Question

An aeroplane when flying at a height of 4000 m from the ground passes vertically above another aeroplane at an
instant when the angles of the elevation of the two planes from the same point on the ground are 60° and 45°
respectively. Find the distance between the aeroplanes at that instant.​

Answer 1

Answer:

$\large\bold\red{\frac{4( \sqrt{3} - 1) }{ \sqrt{3} } \: Km}$

Step-by-step explanation:

Given that,

An aeroplane is above another plane at an instant having angle of elevation 60° and 45° respectively.

Let ,

the planes are at pt. A and B above the point C , which is just below the aeroplanes.

and,

the angle of elevation is measured from pt.
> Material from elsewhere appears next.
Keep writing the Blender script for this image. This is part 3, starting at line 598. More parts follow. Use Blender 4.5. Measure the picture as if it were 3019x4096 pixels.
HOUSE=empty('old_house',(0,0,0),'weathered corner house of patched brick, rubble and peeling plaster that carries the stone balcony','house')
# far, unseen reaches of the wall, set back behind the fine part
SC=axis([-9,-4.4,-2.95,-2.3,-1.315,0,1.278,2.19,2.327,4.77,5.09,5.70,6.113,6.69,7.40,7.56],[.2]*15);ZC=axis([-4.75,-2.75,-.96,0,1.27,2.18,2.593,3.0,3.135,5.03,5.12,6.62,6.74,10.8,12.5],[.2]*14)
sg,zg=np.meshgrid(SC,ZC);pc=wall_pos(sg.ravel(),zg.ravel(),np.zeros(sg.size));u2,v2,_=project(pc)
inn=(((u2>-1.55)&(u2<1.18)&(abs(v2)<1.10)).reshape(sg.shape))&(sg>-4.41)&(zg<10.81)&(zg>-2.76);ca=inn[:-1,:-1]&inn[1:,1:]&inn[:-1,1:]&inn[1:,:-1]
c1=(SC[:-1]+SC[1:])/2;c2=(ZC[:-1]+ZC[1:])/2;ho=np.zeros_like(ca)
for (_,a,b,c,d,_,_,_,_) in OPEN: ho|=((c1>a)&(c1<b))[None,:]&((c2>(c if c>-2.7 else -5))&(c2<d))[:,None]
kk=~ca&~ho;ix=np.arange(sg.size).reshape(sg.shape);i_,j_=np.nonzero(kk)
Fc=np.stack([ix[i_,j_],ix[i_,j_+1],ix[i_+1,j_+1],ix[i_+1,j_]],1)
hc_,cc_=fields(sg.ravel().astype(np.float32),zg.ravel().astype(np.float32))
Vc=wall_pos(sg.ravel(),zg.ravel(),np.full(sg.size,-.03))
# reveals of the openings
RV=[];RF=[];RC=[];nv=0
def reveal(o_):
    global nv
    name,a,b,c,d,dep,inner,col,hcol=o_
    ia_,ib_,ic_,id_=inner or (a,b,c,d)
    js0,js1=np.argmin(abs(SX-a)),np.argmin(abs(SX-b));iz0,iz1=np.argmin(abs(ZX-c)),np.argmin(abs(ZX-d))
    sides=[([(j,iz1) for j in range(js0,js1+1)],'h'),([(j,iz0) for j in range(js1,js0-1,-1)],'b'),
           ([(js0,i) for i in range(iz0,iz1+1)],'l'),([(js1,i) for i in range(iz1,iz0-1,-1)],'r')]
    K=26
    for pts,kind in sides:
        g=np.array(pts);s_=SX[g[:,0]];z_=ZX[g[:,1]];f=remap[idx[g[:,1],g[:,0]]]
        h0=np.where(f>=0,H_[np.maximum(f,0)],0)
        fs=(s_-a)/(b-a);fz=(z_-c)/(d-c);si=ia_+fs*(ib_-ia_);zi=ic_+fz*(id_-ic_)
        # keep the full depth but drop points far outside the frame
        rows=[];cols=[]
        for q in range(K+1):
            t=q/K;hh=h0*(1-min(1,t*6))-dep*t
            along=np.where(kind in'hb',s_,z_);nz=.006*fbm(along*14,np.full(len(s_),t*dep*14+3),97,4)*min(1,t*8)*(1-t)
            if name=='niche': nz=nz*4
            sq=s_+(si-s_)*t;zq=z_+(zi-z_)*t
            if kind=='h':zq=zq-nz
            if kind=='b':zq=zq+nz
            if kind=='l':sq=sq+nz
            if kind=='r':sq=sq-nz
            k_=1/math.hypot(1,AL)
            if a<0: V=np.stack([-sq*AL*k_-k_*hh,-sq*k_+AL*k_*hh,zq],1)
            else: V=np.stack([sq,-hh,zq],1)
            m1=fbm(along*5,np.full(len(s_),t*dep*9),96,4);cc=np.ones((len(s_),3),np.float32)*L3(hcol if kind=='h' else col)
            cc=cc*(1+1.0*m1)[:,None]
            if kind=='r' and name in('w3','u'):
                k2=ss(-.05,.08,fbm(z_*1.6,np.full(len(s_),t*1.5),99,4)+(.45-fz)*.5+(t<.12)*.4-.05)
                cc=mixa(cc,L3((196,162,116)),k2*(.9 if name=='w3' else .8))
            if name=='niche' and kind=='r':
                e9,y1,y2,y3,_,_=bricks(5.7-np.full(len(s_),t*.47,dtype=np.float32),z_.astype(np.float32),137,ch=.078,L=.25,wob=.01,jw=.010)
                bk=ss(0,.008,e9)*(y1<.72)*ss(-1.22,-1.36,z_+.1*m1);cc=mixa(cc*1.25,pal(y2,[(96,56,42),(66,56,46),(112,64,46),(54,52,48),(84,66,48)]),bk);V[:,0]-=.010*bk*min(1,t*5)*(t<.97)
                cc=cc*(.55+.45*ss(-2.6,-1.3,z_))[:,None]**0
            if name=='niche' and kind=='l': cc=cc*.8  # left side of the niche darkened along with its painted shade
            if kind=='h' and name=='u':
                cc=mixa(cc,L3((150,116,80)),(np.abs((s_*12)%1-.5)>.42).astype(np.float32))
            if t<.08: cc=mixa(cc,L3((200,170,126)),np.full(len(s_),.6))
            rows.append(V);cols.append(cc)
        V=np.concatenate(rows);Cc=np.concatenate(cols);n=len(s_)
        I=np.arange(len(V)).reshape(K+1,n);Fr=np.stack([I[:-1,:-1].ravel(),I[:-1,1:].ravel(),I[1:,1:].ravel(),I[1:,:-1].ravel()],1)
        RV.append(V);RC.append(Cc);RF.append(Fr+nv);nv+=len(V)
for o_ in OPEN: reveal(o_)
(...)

O.

Note:- Refer to attachment for the figure.

Now,

We have,

AC = 4000 m

Let,

AB = 'x' m

Therefore,

BC = (4000 - x) m

Now,

We have,

In ∆OBC,

$\tan(45) = \frac{4000 - x}{OC} \: \: \: \: \: \: \: \: \: ..........(i)$

Also,

In ∆OAC,

$\tan(60) = \frac{4000}{OC} \: \: \: \: \: \: \: \: .................(ii)$

Now,

dividing Equation $(i)\;and\;(ii)$,

We get,

$= > \frac{ \tan(45) }{ \tan(60) } = \frac{ \frac{4000 - x}{OC} }{ \frac{4000}{OC} } \\\\ = > \frac{ \tan(45) }{ \tan(60) } = \frac{4000 - x}{4000}$

But,

We know that,

$\tan(45) = 1 \: \: \: \: and \: \: \: \: \tan(60) = \sqrt{3}$

Therefore,

Putting the values,

We get,

$= > \frac{1}{ \sqrt{3} } = \frac{4000 - x}{4000} \\ \\ = > 4000 = \sqrt{3} (4000 - x) \\\\ = > 4000 = 4000 \sqrt{3} - \sqrt{3} x \\\\ = > 4000 \sqrt{3} - 4000 = \sqrt{3} x \\ \\ = > \sqrt{3} x = ( \sqrt{3} - 1)4000 \\ \\ = > x = \frac{4000( \sqrt{3} - 1)}{ \sqrt{3} } \: m \\\\ = > x = \frac{4000 ( \sqrt{3 } - 1)}{1000 \sqrt{3} } \: Km \\\\ = > x = \frac{4( \sqrt{3} - 1)}{ \sqrt{3} } \: Km$

Hence,

the distance between the aeroplanes at that instant is $\frac{4( \sqrt{3} - 1) }{ \sqrt{3} } \: Km$

$\bold\red{Note:-}$

• Here, in the Question it's not given to use the value of$\sqrt{3}$.

• That's why we can't take value of $\sqrt{3}$ until it's given.

• And if you think we can take values, then it should be kept kin mind what value we will use, 1.7 or 1.73 or 1.732 or 1.7321 or upto what decimal places ??

• So, U can't take a specific value of $\sqrt{3}$here.